_STATED PROBLEM_: Repeat the material exactly, leaving nothing out.

_RECORD EXCERPTS_:
•••

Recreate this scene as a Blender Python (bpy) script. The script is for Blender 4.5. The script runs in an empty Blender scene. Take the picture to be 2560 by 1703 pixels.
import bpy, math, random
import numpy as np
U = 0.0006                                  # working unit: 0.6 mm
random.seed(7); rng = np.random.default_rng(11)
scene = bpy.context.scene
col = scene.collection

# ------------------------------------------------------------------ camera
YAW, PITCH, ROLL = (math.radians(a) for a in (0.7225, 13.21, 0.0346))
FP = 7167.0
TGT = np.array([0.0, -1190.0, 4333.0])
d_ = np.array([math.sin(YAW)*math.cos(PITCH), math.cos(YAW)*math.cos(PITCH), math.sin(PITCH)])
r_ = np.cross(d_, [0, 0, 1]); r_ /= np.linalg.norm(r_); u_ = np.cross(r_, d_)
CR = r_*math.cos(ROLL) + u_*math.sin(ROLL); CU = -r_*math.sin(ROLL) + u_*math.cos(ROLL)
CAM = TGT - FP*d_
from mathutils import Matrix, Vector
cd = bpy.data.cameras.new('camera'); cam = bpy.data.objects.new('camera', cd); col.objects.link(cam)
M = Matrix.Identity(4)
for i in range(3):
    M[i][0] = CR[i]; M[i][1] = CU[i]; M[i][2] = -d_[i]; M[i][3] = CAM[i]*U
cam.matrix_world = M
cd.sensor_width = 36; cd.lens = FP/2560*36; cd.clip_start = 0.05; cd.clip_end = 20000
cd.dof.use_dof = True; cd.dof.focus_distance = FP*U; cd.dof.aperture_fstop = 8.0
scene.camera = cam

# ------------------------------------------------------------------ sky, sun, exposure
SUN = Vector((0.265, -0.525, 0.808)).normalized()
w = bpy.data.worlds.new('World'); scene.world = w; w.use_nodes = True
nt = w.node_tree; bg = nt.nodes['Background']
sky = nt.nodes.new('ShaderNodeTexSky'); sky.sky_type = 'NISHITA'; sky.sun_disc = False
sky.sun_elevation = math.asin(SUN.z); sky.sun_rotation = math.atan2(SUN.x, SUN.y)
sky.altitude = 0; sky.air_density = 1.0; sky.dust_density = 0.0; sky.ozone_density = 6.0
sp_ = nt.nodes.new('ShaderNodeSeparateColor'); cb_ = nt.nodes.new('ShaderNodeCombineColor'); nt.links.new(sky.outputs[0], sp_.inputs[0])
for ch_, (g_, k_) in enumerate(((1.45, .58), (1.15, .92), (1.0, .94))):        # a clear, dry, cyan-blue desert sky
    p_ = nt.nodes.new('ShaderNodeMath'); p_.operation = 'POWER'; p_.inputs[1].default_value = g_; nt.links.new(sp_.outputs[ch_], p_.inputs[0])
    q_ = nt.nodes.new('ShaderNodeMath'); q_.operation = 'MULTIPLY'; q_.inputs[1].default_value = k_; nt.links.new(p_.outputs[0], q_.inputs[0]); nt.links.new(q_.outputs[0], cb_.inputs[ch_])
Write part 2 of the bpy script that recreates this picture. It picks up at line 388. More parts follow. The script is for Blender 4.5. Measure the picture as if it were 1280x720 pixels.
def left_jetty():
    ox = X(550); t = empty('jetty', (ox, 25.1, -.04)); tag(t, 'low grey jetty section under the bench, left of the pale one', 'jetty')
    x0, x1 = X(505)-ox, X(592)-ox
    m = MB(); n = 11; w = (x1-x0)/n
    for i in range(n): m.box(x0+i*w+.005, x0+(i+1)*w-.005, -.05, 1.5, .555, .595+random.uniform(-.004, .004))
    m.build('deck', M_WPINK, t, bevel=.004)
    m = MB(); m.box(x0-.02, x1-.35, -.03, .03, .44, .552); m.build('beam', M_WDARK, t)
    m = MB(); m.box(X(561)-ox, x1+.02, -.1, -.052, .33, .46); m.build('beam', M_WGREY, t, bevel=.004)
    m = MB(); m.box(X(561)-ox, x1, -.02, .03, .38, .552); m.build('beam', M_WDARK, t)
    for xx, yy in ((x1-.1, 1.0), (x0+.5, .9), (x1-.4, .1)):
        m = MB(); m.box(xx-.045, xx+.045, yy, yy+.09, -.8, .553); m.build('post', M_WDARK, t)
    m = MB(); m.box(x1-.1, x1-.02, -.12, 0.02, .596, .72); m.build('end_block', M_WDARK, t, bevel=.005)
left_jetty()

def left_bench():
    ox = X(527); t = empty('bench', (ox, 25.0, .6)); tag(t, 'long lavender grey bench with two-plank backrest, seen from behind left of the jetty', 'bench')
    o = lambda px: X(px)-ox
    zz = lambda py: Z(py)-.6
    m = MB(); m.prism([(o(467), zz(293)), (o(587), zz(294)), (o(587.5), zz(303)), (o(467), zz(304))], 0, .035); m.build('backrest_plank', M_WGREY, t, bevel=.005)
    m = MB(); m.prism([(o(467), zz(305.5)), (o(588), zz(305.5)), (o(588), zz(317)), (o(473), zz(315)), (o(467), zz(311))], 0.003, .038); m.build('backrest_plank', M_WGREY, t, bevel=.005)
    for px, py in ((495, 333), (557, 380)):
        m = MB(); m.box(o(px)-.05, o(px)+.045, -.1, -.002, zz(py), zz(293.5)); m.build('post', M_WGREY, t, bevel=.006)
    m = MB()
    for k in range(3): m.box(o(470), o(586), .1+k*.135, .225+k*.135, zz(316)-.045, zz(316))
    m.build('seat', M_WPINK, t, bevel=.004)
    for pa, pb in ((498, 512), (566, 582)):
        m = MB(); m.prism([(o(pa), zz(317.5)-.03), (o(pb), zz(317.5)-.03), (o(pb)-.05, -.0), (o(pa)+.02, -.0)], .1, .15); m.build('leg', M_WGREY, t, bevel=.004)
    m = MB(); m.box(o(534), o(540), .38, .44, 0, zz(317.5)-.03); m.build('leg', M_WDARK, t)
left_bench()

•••

_COMPLETE OUTPUT_:
Recreate this scene as a Blender Python (bpy) script. The script is for Blender 4.5. The script runs in an empty Blender scene. Take the picture to be 2560 by 1703 pixels.
import bpy, math, random
import numpy as np
U = 0.0006                                  # working unit: 0.6 mm
random.seed(7); rng = np.random.default_rng(11)
scene = bpy.context.scene
col = scene.collection

# ------------------------------------------------------------------ camera
YAW, PITCH, ROLL = (math.radians(a) for a in (0.7225, 13.21, 0.0346))
FP = 7167.0
TGT = np.array([0.0, -1190.0, 4333.0])
d_ = np.array([math.sin(YAW)*math.cos(PITCH), math.cos(YAW)*math.cos(PITCH), math.sin(PITCH)])
r_ = np.cross(d_, [0, 0, 1]); r_ /= np.linalg.norm(r_); u_ = np.cross(r_, d_)
CR = r_*math.cos(ROLL) + u_*math.sin(ROLL); CU = -r_*math.sin(ROLL) + u_*math.cos(ROLL)
CAM = TGT - FP*d_
from mathutils import Matrix, Vector
cd = bpy.data.cameras.new('camera'); cam = bpy.data.objects.new('camera', cd); col.objects.link(cam)
M = Matrix.Identity(4)
for i in range(3):
    M[i][0] = CR[i]; M[i][1] = CU[i]; M[i][2] = -d_[i]; M[i][3] = CAM[i]*U
cam.matrix_world = M
cd.sensor_width = 36; cd.lens = FP/2560*36; cd.clip_start = 0.05; cd.clip_end = 20000
cd.dof.use_dof = True; cd.dof.focus_distance = FP*U; cd.dof.aperture_fstop = 8.0
scene.camera = cam

# ------------------------------------------------------------------ sky, sun, exposure
SUN = Vector((0.265, -0.525, 0.808)).normalized()
w = bpy.data.worlds.new('World'); scene.world = w; w.use_nodes = True
nt = w.node_tree; bg = nt.nodes['Background']
sky = nt.nodes.new('ShaderNodeTexSky'); sky.sky_type = 'NISHITA'; sky.sun_disc = False
sky.sun_elevation = math.asin(SUN.z); sky.sun_rotation = math.atan2(SUN.x, SUN.y)
sky.altitude = 0; sky.air_density = 1.0; sky.dust_density = 0.0; sky.ozone_density = 6.0
sp_ = nt.nodes.new('ShaderNodeSeparateColor'); cb_ = nt.nodes.new('ShaderNodeCombineColor'); nt.links.new(sky.outputs[0], sp_.inputs[0])
for ch_, (g_, k_) in enumerate(((1.45, .58), (1.15, .92), (1.0, .94))):        # a clear, dry, cyan-blue desert sky
    p_ = nt.nodes.new('ShaderNodeMath'); p_.operation = 'POWER'; p_.inputs[1].default_value = g_; nt.links.new(sp_.outputs[ch_], p_.inputs[0])
    q_ = nt.nodes.new('ShaderNodeMath'); q_.operation = 'MULTIPLY'; q_.inputs[1].default_value = k_; nt.links.new(p_.outputs[0], q_.inputs[0]); nt.links.new(q_.outputs[0], cb_.inputs[ch_])
Write part 2 of the bpy script that recreates this picture. It picks up at line 388. More parts follow. The script is for Blender 4.5. Measure the picture as if it were 1280x720 pixels.
def left_jetty():
    ox = X(550); t = empty('jetty', (ox, 25.1, -.04)); tag(t, 'low grey jetty section under the bench, left of the pale one', 'jetty')
    x0, x1 = X(505)-ox, X(592)-ox
    m = MB(); n = 11; w = (x1-x0)/n
    for i in range(n): m.box(x0+i*w+.005, x0+(i+1)*w-.005, -.05, 1.5, .555, .595+random.uniform(-.004, .004))
    m.build('deck', M_WPINK, t, bevel=.004)
    m = MB(); m.box(x0-.02, x1-.35, -.03, .03, .44, .552); m.build('beam', M_WDARK, t)
    m = MB(); m.box(X(561)-ox, x1+.02, -.1, -.052, .33, .46); m.build('beam', M_WGREY, t, bevel=.004)
    m = MB(); m.box(X(561)-ox, x1, -.02, .03, .38, .552); m.build('beam', M_WDARK, t)
    for xx, yy in ((x1-.1, 1.0), (x0+.5, .9), (x1-.4, .1)):
        m = MB(); m.box(xx-.045, xx+.045, yy, yy+.09, -.8, .553); m.build('post', M_WDARK, t)
    m = MB(); m.box(x1-.1, x1-.02, -.12, 0.02, .596, .72); m.build('end_block', M_WDARK, t, bevel=.005)
left_jetty()

def left_bench():
    ox = X(527); t = empty('bench', (ox, 25.0, .6)); tag(t, 'long lavender grey bench with two-plank backrest, seen from behind left of the jetty', 'bench')
    o = lambda px: X(px)-ox
    zz = lambda py: Z(py)-.6
    m = MB(); m.prism([(o(467), zz(293)), (o(587), zz(294)), (o(587.5), zz(303)), (o(467), zz(304))], 0, .035); m.build('backrest_plank', M_WGREY, t, bevel=.005)
    m = MB(); m.prism([(o(467), zz(305.5)), (o(588), zz(305.5)), (o(588), zz(317)), (o(473), zz(315)), (o(467), zz(311))], 0.003, .038); m.build('backrest_plank', M_WGREY, t, bevel=.005)
    for px, py in ((495, 333), (557, 380)):
        m = MB(); m.box(o(px)-.05, o(px)+.045, -.1, -.002, zz(py), zz(293.5)); m.build('post', M_WGREY, t, bevel=.006)
    m = MB()
    for k in range(3): m.box(o(470), o(586), .1+k*.135, .225+k*.135, zz(316)-.045, zz(316))
    m.build('seat', M_WPINK, t, bevel=.004)
    for pa, pb in ((498, 512), (566, 582)):
        m = MB(); m.prism([(o(pa), zz(317.5)-.03), (o(pb), zz(317.5)-.03), (o(pb)-.05, -.0), (o(pa)+.02, -.0)], .1, .15); m.build('leg', M_WGREY, t, bevel=.004)
    m = MB(); m.box(o(534), o(540), .38, .44, 0, zz(317.5)-.03); m.build('leg', M_WDARK, t)
left_bench()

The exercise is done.